Todo esto es muy visible, y de hecho hay ya numerosas propuestas que se acumulan y están a disposición del establishment político. Desde el informe del Consejo de Estado de 2006 a requerimiento del entonces presidente Zapatero y firmado por Rubio Llorente hasta el recentísimo elaborado por un grupo de constitucionalistas y administrativistas bajo la dirección de Santiago Muñoz Machado, hay docenas de trabajos, todos ellos meritorios y sensatos, que valen para la reflexión. Sin embargo, el valor de la reforma constitucional pendiente es político y no técnico y la verdadera dificultad no estriba en la falta de ideas sino en la dudosa posibilidad de que la actual clase política sea capaz de generar un consenso suficiente -la suficiencia es un término impreciso pero fácil de detectar cuando está presente—, tanto en el terreno ideológico como territorial, para que la aventura reformista pueda emprenderse sin riesgo, tenga verdaderas posibilidades de éxito y produzca un nuevo texto fundamental de prestigio, capaz de mantenerlo durante el paso de dos o tres generaciones, como ha sucedido con la Constitución del 78.

La empresa no es sencilla, y necesita un liderazgo fuerte y una clase política potente y con autoridad. Las circunstancias no son comparables a las de hace 40 años y también en esta materia las comparaciones son odiosas, pero no está de más recordar que en 1978 la Constitución tenía el impulso de un jefe de Estado que aún ostentaba en el proceso constituyente poderes ejecutivos, de un primer ministro de la talla de Suárez y de una tropa política de altísimo nivel. Aquella ponencia constitucional de siete miembros sería hoy muy difícilmente reproducible en méritos y capacidad.

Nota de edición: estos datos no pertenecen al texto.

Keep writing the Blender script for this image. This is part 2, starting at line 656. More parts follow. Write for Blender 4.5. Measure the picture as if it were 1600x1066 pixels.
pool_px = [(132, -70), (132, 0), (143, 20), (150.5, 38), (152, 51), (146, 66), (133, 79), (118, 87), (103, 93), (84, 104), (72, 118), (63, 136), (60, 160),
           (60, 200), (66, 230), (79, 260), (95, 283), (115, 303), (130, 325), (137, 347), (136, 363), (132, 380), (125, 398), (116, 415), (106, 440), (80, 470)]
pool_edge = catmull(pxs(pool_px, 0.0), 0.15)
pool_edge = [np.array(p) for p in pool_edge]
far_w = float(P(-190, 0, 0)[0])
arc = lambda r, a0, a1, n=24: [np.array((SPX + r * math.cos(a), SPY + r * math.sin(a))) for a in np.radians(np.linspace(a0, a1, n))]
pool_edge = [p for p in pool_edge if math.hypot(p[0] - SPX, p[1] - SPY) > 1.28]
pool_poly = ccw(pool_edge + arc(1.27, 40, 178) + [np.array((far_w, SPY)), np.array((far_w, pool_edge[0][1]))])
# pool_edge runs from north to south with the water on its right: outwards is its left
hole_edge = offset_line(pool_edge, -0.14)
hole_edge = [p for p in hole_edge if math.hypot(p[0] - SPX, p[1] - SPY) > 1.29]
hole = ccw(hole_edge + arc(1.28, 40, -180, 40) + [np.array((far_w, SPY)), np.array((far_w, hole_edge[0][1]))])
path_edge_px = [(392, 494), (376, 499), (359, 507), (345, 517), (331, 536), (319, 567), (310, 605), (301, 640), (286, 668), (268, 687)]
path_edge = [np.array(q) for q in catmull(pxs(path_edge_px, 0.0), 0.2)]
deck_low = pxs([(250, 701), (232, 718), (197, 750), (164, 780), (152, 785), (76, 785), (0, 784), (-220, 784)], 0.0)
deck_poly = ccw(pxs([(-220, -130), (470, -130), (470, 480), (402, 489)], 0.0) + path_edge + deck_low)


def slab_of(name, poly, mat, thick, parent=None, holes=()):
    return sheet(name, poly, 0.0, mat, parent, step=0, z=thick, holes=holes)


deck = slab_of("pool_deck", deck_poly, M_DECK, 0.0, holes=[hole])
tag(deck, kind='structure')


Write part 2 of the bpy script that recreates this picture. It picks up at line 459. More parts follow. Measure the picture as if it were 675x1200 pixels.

En definitiva, no habrá reforma constitucional si faltan la política y los políticos. O, por decirlo de otro modo, la reforma constitucional necesitaría un gran gesto de valentía y magnanimidad por parte de los líderes actuales, que deberían dar la medida de sus capacidades en este envite, corriendo riesgos y supeditando su propio futuro personal al éxito del proceso. También el jefe del Estado, a quien corresponde moderar el funcionamiento regular de las instituciones, habría quizá de impulsar la aventura de la renovación, confrontando con sus responsabilidades a quienes han de tomar la iniciativa material de llevarla a cabo.